Comemorávamos, isto sim, as festas juninas. Mais um culto ao fogo, diria eu, do que homenagem a santos. Nasci no deserto, um deserto verde coberto de alhos-bravos, onde cada vivente morava a meia légua um do outro. Nossa comunicação era por espelhos. Quando a noite descia, esperávamos que alguém acendesse a primeira fogueira. Acendida esta, a pampa era salpicada por pontos luminosos que se estendiam até o horizonte. Sim, eu conheci horizonte, esta realidade que o homem urbano desconhece.

Nasci na fronteira seca entre Brasil e Uruguai. Coincidia que o Uruguai começava justo no horizonte, onde ficava a Linha Divisória. Nesta linha, de três em três quilômetros há um marco de concreto. De seis em seis, há um marco maior. Em frente a nosso rancho, ficava o Marco Grande dos Moreiras em homenagem a meu clã. Meu pai me erguia até o topo do marco, me fazia virar para o nascente e dizia: “Fala para os homens do Uruguai, meu filho”. Depois, me virava para o poente: “Fala agora com os homens do Brasil”. Nasci entre dois países, sempre olhando para um e outro. Daí a querer ir mais adiante foi só um passo.

Mas falava de réveillons. Sempre fugi de datas. Para mim, festa não tem data. Pode ser hoje, amanhã ou qualquer dia. Por que comemorar sessenta anos? Posso muito bem comemorar sessenta anos, três meses e quinze dias, por que não?

Leio que, a uns dois quilômetros de onde moro, na Avenida Paulista, dois milhões de pessoas estarão comemorando a passagem de ano, com muitos fogos e ruídos. O bom de meu bairro é que não ouvirei tais ruídos. Os dois milhões que fiquem lá. Longe de mim, por favor.

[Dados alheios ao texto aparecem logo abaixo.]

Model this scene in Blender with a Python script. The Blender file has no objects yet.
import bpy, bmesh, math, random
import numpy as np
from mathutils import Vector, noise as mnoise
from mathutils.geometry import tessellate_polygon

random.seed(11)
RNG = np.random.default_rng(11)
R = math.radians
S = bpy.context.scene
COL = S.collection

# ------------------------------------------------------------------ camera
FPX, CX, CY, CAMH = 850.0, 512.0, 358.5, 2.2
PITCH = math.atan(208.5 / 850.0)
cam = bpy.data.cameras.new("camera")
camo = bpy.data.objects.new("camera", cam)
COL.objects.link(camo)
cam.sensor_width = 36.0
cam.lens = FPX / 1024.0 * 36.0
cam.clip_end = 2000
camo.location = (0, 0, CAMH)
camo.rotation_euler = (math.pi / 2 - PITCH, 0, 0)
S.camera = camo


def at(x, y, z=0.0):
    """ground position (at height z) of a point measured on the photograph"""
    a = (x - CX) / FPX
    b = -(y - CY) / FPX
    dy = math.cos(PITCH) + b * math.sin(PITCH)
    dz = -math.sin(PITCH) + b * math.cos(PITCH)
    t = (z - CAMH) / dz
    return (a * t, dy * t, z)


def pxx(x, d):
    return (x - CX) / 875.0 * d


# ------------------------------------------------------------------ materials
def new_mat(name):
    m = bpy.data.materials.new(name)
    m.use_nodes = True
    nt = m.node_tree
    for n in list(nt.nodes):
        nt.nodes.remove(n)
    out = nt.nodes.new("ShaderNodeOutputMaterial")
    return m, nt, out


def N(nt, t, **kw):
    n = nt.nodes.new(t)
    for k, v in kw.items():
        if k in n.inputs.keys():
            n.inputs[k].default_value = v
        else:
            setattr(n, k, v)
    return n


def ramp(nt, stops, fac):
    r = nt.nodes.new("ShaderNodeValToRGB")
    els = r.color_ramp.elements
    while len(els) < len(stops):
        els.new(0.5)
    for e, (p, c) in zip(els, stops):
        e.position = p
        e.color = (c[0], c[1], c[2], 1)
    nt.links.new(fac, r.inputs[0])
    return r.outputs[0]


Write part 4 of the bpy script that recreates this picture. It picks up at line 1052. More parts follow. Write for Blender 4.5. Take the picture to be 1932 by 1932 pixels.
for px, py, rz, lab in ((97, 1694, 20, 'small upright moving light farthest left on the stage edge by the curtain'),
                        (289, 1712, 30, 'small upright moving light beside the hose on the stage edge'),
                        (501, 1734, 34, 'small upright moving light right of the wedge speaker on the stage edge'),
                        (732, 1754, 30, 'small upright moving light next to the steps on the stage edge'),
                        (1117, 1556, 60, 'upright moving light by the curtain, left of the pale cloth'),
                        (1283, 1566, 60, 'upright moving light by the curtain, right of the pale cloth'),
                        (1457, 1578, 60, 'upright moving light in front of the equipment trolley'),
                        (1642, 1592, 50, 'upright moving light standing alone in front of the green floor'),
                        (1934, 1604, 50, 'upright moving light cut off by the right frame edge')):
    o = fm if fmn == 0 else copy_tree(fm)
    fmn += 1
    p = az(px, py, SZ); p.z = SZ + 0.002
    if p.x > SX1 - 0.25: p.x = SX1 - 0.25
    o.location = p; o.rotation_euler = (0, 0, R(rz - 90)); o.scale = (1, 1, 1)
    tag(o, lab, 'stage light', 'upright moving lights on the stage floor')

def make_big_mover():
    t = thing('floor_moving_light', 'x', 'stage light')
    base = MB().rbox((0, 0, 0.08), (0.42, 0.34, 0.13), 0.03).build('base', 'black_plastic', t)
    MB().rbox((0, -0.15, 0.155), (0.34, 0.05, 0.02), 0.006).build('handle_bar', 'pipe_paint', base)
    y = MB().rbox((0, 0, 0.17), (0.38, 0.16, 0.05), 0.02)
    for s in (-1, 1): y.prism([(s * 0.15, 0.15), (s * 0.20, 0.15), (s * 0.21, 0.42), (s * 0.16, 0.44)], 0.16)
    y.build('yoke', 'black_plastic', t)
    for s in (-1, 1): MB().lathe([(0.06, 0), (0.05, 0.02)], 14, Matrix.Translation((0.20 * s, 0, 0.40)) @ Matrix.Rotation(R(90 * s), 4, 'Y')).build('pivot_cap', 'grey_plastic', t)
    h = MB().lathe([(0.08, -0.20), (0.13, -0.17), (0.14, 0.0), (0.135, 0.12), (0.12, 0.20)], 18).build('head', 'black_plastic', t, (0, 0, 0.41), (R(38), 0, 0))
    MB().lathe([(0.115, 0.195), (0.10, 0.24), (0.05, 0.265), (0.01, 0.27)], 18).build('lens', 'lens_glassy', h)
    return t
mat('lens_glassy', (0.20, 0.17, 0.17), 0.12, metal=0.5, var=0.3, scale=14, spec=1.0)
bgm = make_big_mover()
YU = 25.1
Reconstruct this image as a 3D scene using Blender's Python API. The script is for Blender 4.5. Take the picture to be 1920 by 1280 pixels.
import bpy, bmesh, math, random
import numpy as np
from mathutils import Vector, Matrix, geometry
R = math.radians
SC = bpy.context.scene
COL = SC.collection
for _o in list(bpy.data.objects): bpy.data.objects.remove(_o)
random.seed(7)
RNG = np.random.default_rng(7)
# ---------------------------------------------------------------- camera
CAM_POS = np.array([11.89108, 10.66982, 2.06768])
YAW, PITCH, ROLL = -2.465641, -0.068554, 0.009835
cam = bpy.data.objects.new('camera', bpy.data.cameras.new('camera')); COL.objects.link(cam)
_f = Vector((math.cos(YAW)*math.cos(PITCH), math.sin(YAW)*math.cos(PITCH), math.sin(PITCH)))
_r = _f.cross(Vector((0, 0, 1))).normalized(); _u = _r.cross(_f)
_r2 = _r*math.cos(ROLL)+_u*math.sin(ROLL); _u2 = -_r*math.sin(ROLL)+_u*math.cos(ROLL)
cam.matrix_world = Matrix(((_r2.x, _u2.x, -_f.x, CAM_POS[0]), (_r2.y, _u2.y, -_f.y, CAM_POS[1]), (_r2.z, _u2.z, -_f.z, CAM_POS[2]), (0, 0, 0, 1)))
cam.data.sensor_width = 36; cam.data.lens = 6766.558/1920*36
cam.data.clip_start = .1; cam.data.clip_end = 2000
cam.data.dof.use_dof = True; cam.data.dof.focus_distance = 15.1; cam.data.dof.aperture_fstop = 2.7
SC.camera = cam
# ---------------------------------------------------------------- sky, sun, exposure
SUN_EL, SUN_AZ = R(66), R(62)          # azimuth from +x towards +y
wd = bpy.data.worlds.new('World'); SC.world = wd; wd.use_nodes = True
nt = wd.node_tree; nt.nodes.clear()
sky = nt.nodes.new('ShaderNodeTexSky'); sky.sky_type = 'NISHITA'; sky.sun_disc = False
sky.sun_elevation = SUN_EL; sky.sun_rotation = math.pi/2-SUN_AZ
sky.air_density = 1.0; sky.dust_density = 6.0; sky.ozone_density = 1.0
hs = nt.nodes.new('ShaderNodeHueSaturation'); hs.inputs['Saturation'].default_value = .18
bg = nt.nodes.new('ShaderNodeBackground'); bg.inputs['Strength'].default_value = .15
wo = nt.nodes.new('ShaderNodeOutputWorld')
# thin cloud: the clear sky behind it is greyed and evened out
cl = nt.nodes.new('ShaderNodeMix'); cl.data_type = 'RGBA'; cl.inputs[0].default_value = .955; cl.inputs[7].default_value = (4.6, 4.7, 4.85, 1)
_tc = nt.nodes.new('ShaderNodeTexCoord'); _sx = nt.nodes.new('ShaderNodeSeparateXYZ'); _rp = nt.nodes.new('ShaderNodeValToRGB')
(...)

Ainda há pouco contei que, com minha mania de fugir do verão tropical e viajar no inverno europeu, boa parte de meus réveillons foram em Paris, Madri, Berlim, Colônia, Roma. Sempre encerrado em um hotel. Nas primeiras vezes, até tentei aproximar-me dos fogos. Quando a multidão começava a engrossar, dava meia volta. Multidões me dão medo. Quando uma multidão vai para o norte, eu rumo ao sul.

Meus réveillons, sempre os passei isolado do mundo, tomando um vinho ou champanhe com uma amiga querida. E assim será este. Tim tim, caríssimos!